Admittedly, I haven't had the time to see an overabundance of films theatrically this semester, but there are a few titles I can recommend. Miguel Arteta's Cedar Rapids is a disarmingly sweet and funny comedy, with great performances from John C. Reilly, Isiah Whitlock Jr. and Ed Helms. Patrick Lussier's Drive Angry: Shot in 3D is every bit as ridiculous and joyously entertaining as it sounds, starring Nicolas Cage at the height of his campy powers. And although I seem to be in the minority, I enjoyed Michel Gondry's The Green Hornet. To be completely honest, most of the movies worth seeing in theaters are late award-season contenders from 2010 (including Mike Leigh's Another Year, Alejandro Gonzalez Inarritu's Biuitful, Sofia Coppola's Somewhere, George Hickenlooper's Casino Jack, Richard J. Lewis' Barney's Version and John Wells' The Company Men).

There is one new release, however, that stands above the rest. Rango is one of the funniest, most original and extraordinarily strange animated films I’ve seen in years. Gore Verbinski, the director of the first three Pirates of the Caribbean movies, is responsible for the first great movie of 2011. After all, it’s not every animated film that features a villain largely inspired by John Huston’s corrupt character from Chinatown (1974), a trippy dream sequence with Clint Eastwood’s character from The Good, The Bad and the Ugly (1966), an action sequence paying homage to the helicopter attack scene in Apocalypse Now (1979) and a tribute to Hunter S. Thompson. As Roger Ebert notes in his review of the film, “The more movies you’ve seen, the more you may like it."

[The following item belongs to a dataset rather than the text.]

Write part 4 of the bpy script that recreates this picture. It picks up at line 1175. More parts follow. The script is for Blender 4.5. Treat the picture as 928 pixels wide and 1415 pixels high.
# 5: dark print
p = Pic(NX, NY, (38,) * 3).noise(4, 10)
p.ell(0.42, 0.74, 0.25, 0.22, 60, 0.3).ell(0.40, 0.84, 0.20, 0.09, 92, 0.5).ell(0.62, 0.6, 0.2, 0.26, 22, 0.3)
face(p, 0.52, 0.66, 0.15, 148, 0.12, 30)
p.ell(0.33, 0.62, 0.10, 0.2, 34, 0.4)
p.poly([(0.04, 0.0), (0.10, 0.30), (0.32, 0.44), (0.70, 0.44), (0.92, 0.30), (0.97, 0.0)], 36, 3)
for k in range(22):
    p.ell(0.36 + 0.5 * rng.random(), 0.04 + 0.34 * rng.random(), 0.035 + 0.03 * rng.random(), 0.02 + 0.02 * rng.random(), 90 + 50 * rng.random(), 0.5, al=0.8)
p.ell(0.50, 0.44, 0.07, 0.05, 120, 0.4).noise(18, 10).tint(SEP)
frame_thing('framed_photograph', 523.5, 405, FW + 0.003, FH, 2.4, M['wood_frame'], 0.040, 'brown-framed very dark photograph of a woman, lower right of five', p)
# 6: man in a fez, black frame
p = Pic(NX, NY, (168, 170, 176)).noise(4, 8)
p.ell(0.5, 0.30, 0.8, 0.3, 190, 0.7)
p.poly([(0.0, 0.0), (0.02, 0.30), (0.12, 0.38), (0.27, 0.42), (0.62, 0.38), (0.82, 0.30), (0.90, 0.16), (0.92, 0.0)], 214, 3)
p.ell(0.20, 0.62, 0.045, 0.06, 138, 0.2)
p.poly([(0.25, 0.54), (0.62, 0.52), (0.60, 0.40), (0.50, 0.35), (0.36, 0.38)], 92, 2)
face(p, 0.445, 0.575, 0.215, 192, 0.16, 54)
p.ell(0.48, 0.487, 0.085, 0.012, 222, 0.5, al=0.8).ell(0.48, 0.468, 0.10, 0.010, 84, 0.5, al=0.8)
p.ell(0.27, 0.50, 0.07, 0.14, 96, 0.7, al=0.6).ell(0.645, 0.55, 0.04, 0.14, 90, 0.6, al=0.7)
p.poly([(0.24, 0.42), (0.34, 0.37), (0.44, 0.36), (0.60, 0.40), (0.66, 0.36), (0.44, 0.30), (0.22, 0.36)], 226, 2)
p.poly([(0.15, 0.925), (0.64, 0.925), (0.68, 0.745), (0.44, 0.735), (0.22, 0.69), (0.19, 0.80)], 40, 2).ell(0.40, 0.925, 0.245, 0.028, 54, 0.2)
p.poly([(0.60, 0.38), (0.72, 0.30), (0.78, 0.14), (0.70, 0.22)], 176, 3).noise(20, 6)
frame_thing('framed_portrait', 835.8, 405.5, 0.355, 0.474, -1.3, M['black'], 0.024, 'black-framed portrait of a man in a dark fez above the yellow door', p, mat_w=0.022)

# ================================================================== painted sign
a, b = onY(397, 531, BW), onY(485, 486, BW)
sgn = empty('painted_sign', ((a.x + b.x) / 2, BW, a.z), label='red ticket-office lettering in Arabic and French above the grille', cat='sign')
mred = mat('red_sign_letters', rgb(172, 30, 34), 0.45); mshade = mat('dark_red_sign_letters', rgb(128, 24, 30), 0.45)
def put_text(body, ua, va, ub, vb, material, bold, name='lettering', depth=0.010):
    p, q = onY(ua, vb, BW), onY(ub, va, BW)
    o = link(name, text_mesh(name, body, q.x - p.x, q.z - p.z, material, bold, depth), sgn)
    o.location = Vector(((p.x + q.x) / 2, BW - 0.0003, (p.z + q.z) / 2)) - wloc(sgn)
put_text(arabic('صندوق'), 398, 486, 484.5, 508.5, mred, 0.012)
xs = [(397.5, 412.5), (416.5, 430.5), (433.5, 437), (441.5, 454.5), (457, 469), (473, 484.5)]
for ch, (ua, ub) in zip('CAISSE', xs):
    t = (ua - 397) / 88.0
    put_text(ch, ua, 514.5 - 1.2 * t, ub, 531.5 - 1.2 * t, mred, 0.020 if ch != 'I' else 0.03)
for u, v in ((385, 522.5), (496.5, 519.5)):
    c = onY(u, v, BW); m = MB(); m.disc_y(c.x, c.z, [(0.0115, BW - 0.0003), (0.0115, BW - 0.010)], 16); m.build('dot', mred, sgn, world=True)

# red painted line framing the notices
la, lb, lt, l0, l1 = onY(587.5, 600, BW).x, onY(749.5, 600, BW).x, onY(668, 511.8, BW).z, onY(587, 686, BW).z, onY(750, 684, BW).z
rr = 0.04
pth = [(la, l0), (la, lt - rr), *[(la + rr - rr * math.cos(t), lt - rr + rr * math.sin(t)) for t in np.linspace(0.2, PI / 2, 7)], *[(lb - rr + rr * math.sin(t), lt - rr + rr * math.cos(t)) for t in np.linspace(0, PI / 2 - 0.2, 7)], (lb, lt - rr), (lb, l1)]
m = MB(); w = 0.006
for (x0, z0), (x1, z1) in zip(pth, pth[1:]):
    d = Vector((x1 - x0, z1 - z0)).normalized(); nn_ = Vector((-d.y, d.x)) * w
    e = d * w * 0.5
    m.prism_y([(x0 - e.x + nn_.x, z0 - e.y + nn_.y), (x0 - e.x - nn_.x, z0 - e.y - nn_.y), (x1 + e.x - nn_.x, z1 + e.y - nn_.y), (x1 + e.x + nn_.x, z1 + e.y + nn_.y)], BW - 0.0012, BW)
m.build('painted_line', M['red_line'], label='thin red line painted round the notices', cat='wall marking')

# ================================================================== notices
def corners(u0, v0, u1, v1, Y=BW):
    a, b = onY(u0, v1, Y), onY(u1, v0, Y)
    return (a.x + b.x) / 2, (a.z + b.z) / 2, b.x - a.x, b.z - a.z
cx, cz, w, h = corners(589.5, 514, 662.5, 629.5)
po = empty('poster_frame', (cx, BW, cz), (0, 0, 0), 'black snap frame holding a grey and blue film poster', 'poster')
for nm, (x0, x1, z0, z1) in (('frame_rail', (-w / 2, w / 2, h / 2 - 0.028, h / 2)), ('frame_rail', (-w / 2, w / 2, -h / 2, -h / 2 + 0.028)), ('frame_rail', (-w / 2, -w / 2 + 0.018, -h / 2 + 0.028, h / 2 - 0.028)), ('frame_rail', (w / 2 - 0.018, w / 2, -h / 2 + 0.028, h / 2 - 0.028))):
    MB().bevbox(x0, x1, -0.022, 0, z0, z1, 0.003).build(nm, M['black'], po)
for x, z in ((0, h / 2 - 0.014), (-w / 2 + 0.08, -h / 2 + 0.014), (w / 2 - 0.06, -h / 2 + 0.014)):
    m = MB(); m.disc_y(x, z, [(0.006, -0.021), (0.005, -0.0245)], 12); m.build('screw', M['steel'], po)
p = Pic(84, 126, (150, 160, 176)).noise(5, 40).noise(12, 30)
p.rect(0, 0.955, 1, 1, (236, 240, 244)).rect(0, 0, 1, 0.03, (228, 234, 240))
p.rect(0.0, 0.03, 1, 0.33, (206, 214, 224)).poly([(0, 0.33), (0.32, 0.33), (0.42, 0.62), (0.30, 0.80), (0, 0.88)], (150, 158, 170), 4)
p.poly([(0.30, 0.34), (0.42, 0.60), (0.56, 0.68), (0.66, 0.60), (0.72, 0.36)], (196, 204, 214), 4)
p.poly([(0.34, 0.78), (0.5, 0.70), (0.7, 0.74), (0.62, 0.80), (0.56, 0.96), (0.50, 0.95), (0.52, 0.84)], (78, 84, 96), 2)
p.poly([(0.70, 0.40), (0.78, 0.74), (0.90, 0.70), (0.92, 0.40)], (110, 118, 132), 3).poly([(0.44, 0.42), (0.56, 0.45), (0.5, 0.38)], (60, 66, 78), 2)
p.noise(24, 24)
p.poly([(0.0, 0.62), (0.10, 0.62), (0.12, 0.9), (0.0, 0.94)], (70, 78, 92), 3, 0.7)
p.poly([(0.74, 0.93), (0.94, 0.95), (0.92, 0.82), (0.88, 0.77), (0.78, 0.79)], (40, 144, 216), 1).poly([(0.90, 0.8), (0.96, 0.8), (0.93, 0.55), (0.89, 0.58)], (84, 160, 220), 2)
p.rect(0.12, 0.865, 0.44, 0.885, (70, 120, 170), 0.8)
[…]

But more than sending up and paying homage to the western genre (which it does brilliantly), Rango is simply more fun than any children's movie in recently memory. The energy is fueled by Johnny Depp's hilarious performance as Rango, a chameleon who dabbles in performance and playwriting. Rango is unexpectedly forced to protect an Old West town from a water shortage, and through his methods of improvisation, he convinces the town that he's a gunslinger from the West. The performance represents Depp's best work in years - he's genuinely lovable and wonderfully aloof. The supporting characters are incredibly detailed (not to mention very funny), and the animation rivals the aesthetic beauty of the best-looking animated films of all time. Rango is a family film that takes chances and isn't afraid to embrace the bizarre, and the result is incredibly rewarding.